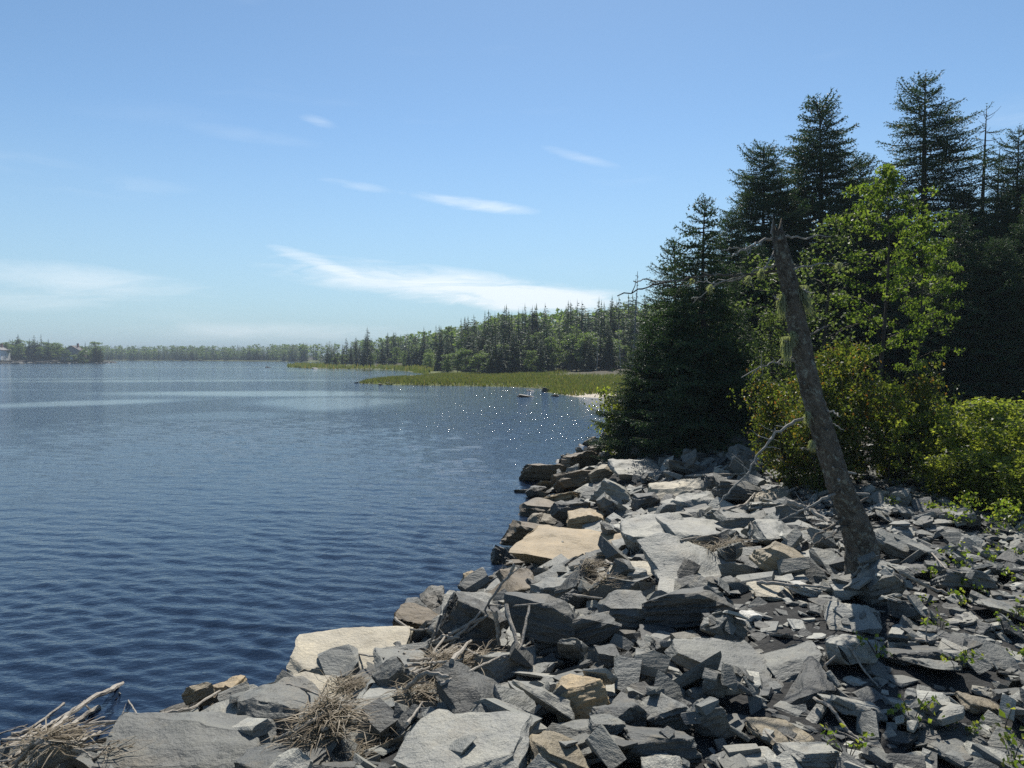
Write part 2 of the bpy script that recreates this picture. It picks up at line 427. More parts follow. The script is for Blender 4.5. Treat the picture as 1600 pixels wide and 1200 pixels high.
def build_water():
    x, y, r, T = polar_grid(2.6, 1440, 780, -66, 26, 385)
    dr = r * math.log(1440 / 2.6) / 780
    g = np.random.default_rng(3)
    z = np.zeros_like(x); sx = np.zeros_like(x); sy = np.zeros_like(x)
    gust = .65 + .7 * fbm(x * .05, y * .09, 44, 3)
    for k in range(46):
        lam = .13 * (6.5 ** (k / 45.0)) * g.uniform(.9, 1.1)
        th = g.normal(0, .30) + .14
        kx, ky = math.sin(th) * 2 * math.pi / lam, math.cos(th) * 2 * math.pi / lam
        amp = lam * .0085 * (1.05 if lam < .40 else .28) * g.uniform(.6, 1.35)
        fade = sstep(1.6, 3.6, lam / dr)
        ph = kx * x + ky * y + g.uniform(0, 6.28) + 1.6 * fbm(x * .35, y * .35, 70 + k, 2)
        wv = np.sin(ph)
        z += amp * fade * gust * (wv + .28 * np.cos(2 * ph))
    # wind-sheltered slicks
    calm = np.zeros_like(x)
    warp = 9 * (fbm(x * .06, y * .06, 31, 3) - .5)
    for (cx, cy, wx, wy, rot, st) in [(-20, 58, 15, 5.0, -.12, .95), (-11.5, 47, 5.5, 9, .35, .85), (-27, 47, 9, 4, .75, .9), (-40, 88, 26, 5, .10, .8), (-70, 95, 30, 5, .1, .7), (-22, 150, 40, 14, 0, .55), (-90, 190, 60, 12, 0, .6), (-15, 36, 5, 3.2, .3, .55), (-60, 62, 26, 3, .1, .5)]:
        c, s = math.cos(rot), math.sin(rot); u = (x - cx) * c + (y - cy) * s + warp; v = -(x - cx) * s + (y - cy) * c + .5 * warp
        calm = np.maximum(calm, st * sstep(1.15, .5, np.sqrt((u / wx) ** 2 + (v / wy) ** 2)))
    calm = np.clip(calm + .25 * sstep(.55, .75, fbm(x * .012, y * .03, 33, 4)), 0, 1)
    z *= (1 - .75 * calm)
    tint = np.stack([calm, gust * (.60 + .58 * sstep(14, 45, r)), np.zeros_like(x)], 1)
    q = NT('tidal_water')
    a = q.n('ShaderNodeAttribute', attribute_name='tint'); sp = q.n('ShaderNodeSeparateColor'); q.l(a.outputs['Color'], sp.inputs[0])
    geo = q.n('ShaderNodeNewGeometry'); pos = geo.outputs['Position']
    q.b.inputs['Base Color'].default_value = (.009, .018, .037, 1)
    q.b.inputs['Roughness'].default_value = .06
    q.b.inputs['IOR'].default_value = 1.333
    n1 = q.noise(pos, 1.0, 3, .55, mapping=(2.6, 5.0, 1))
    n2 = q.noise(pos, 1.0, 3, .6, mapping=(5.5, 9.0, 1))
    n3 = q.noise(pos, 1.0, 2, .5, mapping=(17, 26, 1))
    h = q.math('ADD', q.math('MULTIPLY', n1, .030), q.math('ADD', q.math('MULTIPLY', n2, .030), q.math('MULTIPLY', n3, .012)))
    bn = q.n('ShaderNodeBump'); bn.inputs['Distance'].default_value = 1.0
    q.l(h, bn.inputs['Height'])
    q.l(q.math('MULTIPLY', q.math('SUBTRACT', 1.0, q.math('MULTIPLY', sp.outputs[0], .92)), q.math('MULTIPLY', sp.outputs[1], .85)), bn.inputs['Strength'])
    q.l(bn.outputs[0], q.b.inputs['Normal'])
    o = add('water', mesh_np('water', np.stack([x, y, z], 1), T, [q.m], smooth=True, tint=tint))
    tag(o, kind='structure')

build_ground()
build_water()

def build_haze():
    m = bpy.data.materials.new('haze'); m.use_nodes = True; nt = m.node_tree
    for n in list(nt.nodes):
        if n.type == 'BSDF_PRINCIPLED': nt.nodes.remove(n)
    v = nt.nodes.new('ShaderNodeVolumePrincipled')
    v.inputs['Color'].default_value = (.80, .90, 1.0, 1); v.inputs['Density'].default_value = HAZE
    v.inputs['Anisotropy'].default_value = -.25
    nt.links.new(v.outputs[0], nt.nodes['Material Output'].inputs['Volume'])
    b = MB(); b.box((0, 620, 11), (3600, 2300, 28))
    tag(add('haze', b.mesh('haze', [m])), 'thin pale haze over the far water and woods', 'haze', kind='stuff')
HAZE = .0006
build_haze()

# ------------------------------------------------------------------ rocks
def rock_mesh(name, seed, dims, ncuts=9, lmax=.09, rough=1.0, mat=ROCK, strata=1.0):
    """an angular block split from slate: a box cut by random planes, then ledges and chips worked into its sides"""
    g = random.Random(seed)
    bm = bmesh.new()
    bmesh.ops.create_cube(bm, size=1.0)
    for v in bm.verts:
        v.co = Vector((v.co.x * dims[0], v.co.y * dims[1], v.co.z * dims[2]))
        v.co += Vector([g.uniform(-.15, .15) * d for d in dims])
    for k in range(ncuts):
        n = Vector((g.gauss(0, 1), g.gauss(0, 1), g.gauss(0, .75)))
        n = Vector((n.x / dims[0], n.y / dims[1], n.z / dims[2])).normalized()
        sup = max(v.co.dot(n) for v in bm.verts)
        bmesh.ops.bisect_plane(bm, geom=bm.verts[:] + bm.edges[:] + bm.faces[:], plane_co=n * sup * g.uniform(.52, .92), plane_no=n, clear_outer=True)
    hull = bmesh.ops.convex_hull(bm, input=bm.verts[:])
    bmesh.ops.delete(bm, geom=[x for x in bm.verts if not x.link_faces], context='VERTS')
    bmesh.ops.dissolve_limit(bm, angle_limit=R(7), verts=bm.verts[:], edges=bm.edges[:])
    if lmax < .5:
        bmesh.ops.bevel(bm, geom=bm.edges[:], offset=.012, segments=1, affect='EDGES', clamp_overlap=True)
    bmesh.ops.triangulate(bm, faces=bm.faces[:])
    if lmax < .5:
        for it in range(7):
            es = [e for e in bm.edges if e.calc_length() > lmax]
            if not es: break
            bmesh.ops.subdivide_edges(bm, edges=es, cuts=1)
            bmesh.ops.triangulate(bm, faces=bm.faces[:])
        bm.normal_update()
        o = Vector((g.uniform(0, 50), g.uniform(0, 50), g.uniform(0, 50)))
        ax = Vector((g.uniform(-.25, .25), g.uniform(-.25, .25), 1)).normalized()
        disp = []
        for v in bm.verts:
            p, n = v.co, v.normal
            a = mnoise.fractal(p * 2.6 + o, .9, 2.0, 4) * .045
            t = p.dot(ax)
            lay = mnoise.noise(Vector((t * 13.0, 3.1, o.x)) + Vector((0, p.x * 1.2, p.y * 1.2))) + .6 * mnoise.noise(Vector((t * 31.0, 9.1 + p.x * 2, o.y + p.y * 2)))
            side = 1 - abs(n.dot(ax))
            stp = .014 * round(2.2 * mnoise.noise(p * 2.1 + o * 2)) * abs(n.dot(ax))
            disp.append(n * ((a + lay * .055 * side * strata) * rough))
        for v, d in zip(bm.verts, disp): v.co += d
    me = bpy.data.meshes.new(name); bm.to_mesh(me); bm.free()
    me.materials.append(mat)
    for p in me.polygons: p.use_smooth = True
    me.set_sharp_from_angle(angle=R(26))
    return me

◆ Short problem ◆
Using the data above, print every line exactly, omitting pictures.

◆ Result for this exercise ◆
Write part 2 of the bpy script that recreates this picture. It picks up at line 427. More parts follow. The script is for Blender 4.5. Treat the picture as 1600 pixels wide and 1200 pixels high.
def build_water():
    x, y, r, T = polar_grid(2.6, 1440, 780, -66, 26, 385)
    dr = r * math.log(1440 / 2.6) / 780
    g = np.random.default_rng(3)
    z = np.zeros_like(x); sx = np.zeros_like(x); sy = np.zeros_like(x)
    gust = .65 + .7 * fbm(x * .05, y * .09, 44, 3)
    for k in range(46):
        lam = .13 * (6.5 ** (k / 45.0)) * g.uniform(.9, 1.1)
        th = g.normal(0, .30) + .14
        kx, ky = math.sin(th) * 2 * math.pi / lam, math.cos(th) * 2 * math.pi / lam
        amp = lam * .0085 * (1.05 if lam < .40 else .28) * g.uniform(.6, 1.35)
        fade = sstep(1.6, 3.6, lam / dr)
        ph = kx * x + ky * y + g.uniform(0, 6.28) + 1.6 * fbm(x * .35, y * .35, 70 + k, 2)
        wv = np.sin(ph)
        z += amp * fade * gust * (wv + .28 * np.cos(2 * ph))
    # wind-sheltered slicks
    calm = np.zeros_like(x)
    warp = 9 * (fbm(x * .06, y * .06, 31, 3) - .5)
    for (cx, cy, wx, wy, rot, st) in [(-20, 58, 15, 5.0, -.12, .95), (-11.5, 47, 5.5, 9, .35, .85), (-27, 47, 9, 4, .75, .9), (-40, 88, 26, 5, .10, .8), (-70, 95, 30, 5, .1, .7), (-22, 150, 40, 14, 0, .55), (-90, 190, 60, 12, 0, .6), (-15, 36, 5, 3.2, .3, .55), (-60, 62, 26, 3, .1, .5)]:
        c, s = math.cos(rot), math.sin(rot); u = (x - cx) * c + (y - cy) * s + warp; v = -(x - cx) * s + (y - cy) * c + .5 * warp
        calm = np.maximum(calm, st * sstep(1.15, .5, np.sqrt((u / wx) ** 2 + (v / wy) ** 2)))
    calm = np.clip(calm + .25 * sstep(.55, .75, fbm(x * .012, y * .03, 33, 4)), 0, 1)
    z *= (1 - .75 * calm)
    tint = np.stack([calm, gust * (.60 + .58 * sstep(14, 45, r)), np.zeros_like(x)], 1)
    q = NT('tidal_water')
    a = q.n('ShaderNodeAttribute', attribute_name='tint'); sp = q.n('ShaderNodeSeparateColor'); q.l(a.outputs['Color'], sp.inputs[0])
    geo = q.n('ShaderNodeNewGeometry'); pos = geo.outputs['Position']
    q.b.inputs['Base Color'].default_value = (.009, .018, .037, 1)
    q.b.inputs['Roughness'].default_value = .06
    q.b.inputs['IOR'].default_value = 1.333
    n1 = q.noise(pos, 1.0, 3, .55, mapping=(2.6, 5.0, 1))
    n2 = q.noise(pos, 1.0, 3, .6, mapping=(5.5, 9.0, 1))
    n3 = q.noise(pos, 1.0, 2, .5, mapping=(17, 26, 1))
    h = q.math('ADD', q.math('MULTIPLY', n1, .030), q.math('ADD', q.math('MULTIPLY', n2, .030), q.math('MULTIPLY', n3, .012)))
    bn = q.n('ShaderNodeBump'); bn.inputs['Distance'].default_value = 1.0
    q.l(h, bn.inputs['Height'])
    q.l(q.math('MULTIPLY', q.math('SUBTRACT', 1.0, q.math('MULTIPLY', sp.outputs[0], .92)), q.math('MULTIPLY', sp.outputs[1], .85)), bn.inputs['Strength'])
    q.l(bn.outputs[0], q.b.inputs['Normal'])
    o = add('water', mesh_np('water', np.stack([x, y, z], 1), T, [q.m], smooth=True, tint=tint))
    tag(o, kind='structure')

build_ground()
build_water()

def build_haze():
    m = bpy.data.materials.new('haze'); m.use_nodes = True; nt = m.node_tree
    for n in list(nt.nodes):
        if n.type == 'BSDF_PRINCIPLED': nt.nodes.remove(n)
    v = nt.nodes.new('ShaderNodeVolumePrincipled')
    v.inputs['Color'].default_value = (.80, .90, 1.0, 1); v.inputs['Density'].default_value = HAZE
    v.inputs['Anisotropy'].default_value = -.25
    nt.links.new(v.outputs[0], nt.nodes['Material Output'].inputs['Volume'])
    b = MB(); b.box((0, 620, 11), (3600, 2300, 28))
    tag(add('haze', b.mesh('haze', [m])), 'thin pale haze over the far water and woods', 'haze', kind='stuff')
HAZE = .0006
build_haze()

# ------------------------------------------------------------------ rocks
def rock_mesh(name, seed, dims, ncuts=9, lmax=.09, rough=1.0, mat=ROCK, strata=1.0):
    """an angular block split from slate: a box cut by random planes, then ledges and chips worked into its sides"""
    g = random.Random(seed)
    bm = bmesh.new()
    bmesh.ops.create_cube(bm, size=1.0)
    for v in bm.verts:
        v.co = Vector((v.co.x * dims[0], v.co.y * dims[1], v.co.z * dims[2]))
        v.co += Vector([g.uniform(-.15, .15) * d for d in dims])
    for k in range(ncuts):
        n = Vector((g.gauss(0, 1), g.gauss(0, 1), g.gauss(0, .75)))
        n = Vector((n.x / dims[0], n.y / dims[1], n.z / dims[2])).normalized()
        sup = max(v.co.dot(n) for v in bm.verts)
        bmesh.ops.bisect_plane(bm, geom=bm.verts[:] + bm.edges[:] + bm.faces[:], plane_co=n * sup * g.uniform(.52, .92), plane_no=n, clear_outer=True)
    hull = bmesh.ops.convex_hull(bm, input=bm.verts[:])
    bmesh.ops.delete(bm, geom=[x for x in bm.verts if not x.link_faces], context='VERTS')
    bmesh.ops.dissolve_limit(bm, angle_limit=R(7), verts=bm.verts[:], edges=bm.edges[:])
    if lmax < .5:
        bmesh.ops.bevel(bm, geom=bm.edges[:], offset=.012, segments=1, affect='EDGES', clamp_overlap=True)
    bmesh.ops.triangulate(bm, faces=bm.faces[:])
    if lmax < .5:
        for it in range(7):
            es = [e for e in bm.edges if e.calc_length() > lmax]
            if not es: break
            bmesh.ops.subdivide_edges(bm, edges=es, cuts=1)
            bmesh.ops.triangulate(bm, faces=bm.faces[:])
        bm.normal_update()
        o = Vector((g.uniform(0, 50), g.uniform(0, 50), g.uniform(0, 50)))
        ax = Vector((g.uniform(-.25, .25), g.uniform(-.25, .25), 1)).normalized()
        disp = []
        for v in bm.verts:
            p, n = v.co, v.normal
            a = mnoise.fractal(p * 2.6 + o, .9, 2.0, 4) * .045
            t = p.dot(ax)
            lay = mnoise.noise(Vector((t * 13.0, 3.1, o.x)) + Vector((0, p.x * 1.2, p.y * 1.2))) + .6 * mnoise.noise(Vector((t * 31.0, 9.1 + p.x * 2, o.y + p.y * 2)))
            side = 1 - abs(n.dot(ax))
            stp = .014 * round(2.2 * mnoise.noise(p * 2.1 + o * 2)) * abs(n.dot(ax))
            disp.append(n * ((a + lay * .055 * side * strata) * rough))
        for v, d in zip(bm.verts, disp): v.co += d
    me = bpy.data.meshes.new(name); bm.to_mesh(me); bm.free()
    me.materials.append(mat)
    for p in me.polygons: p.use_smooth = True
    me.set_sharp_from_angle(angle=R(26))
    return me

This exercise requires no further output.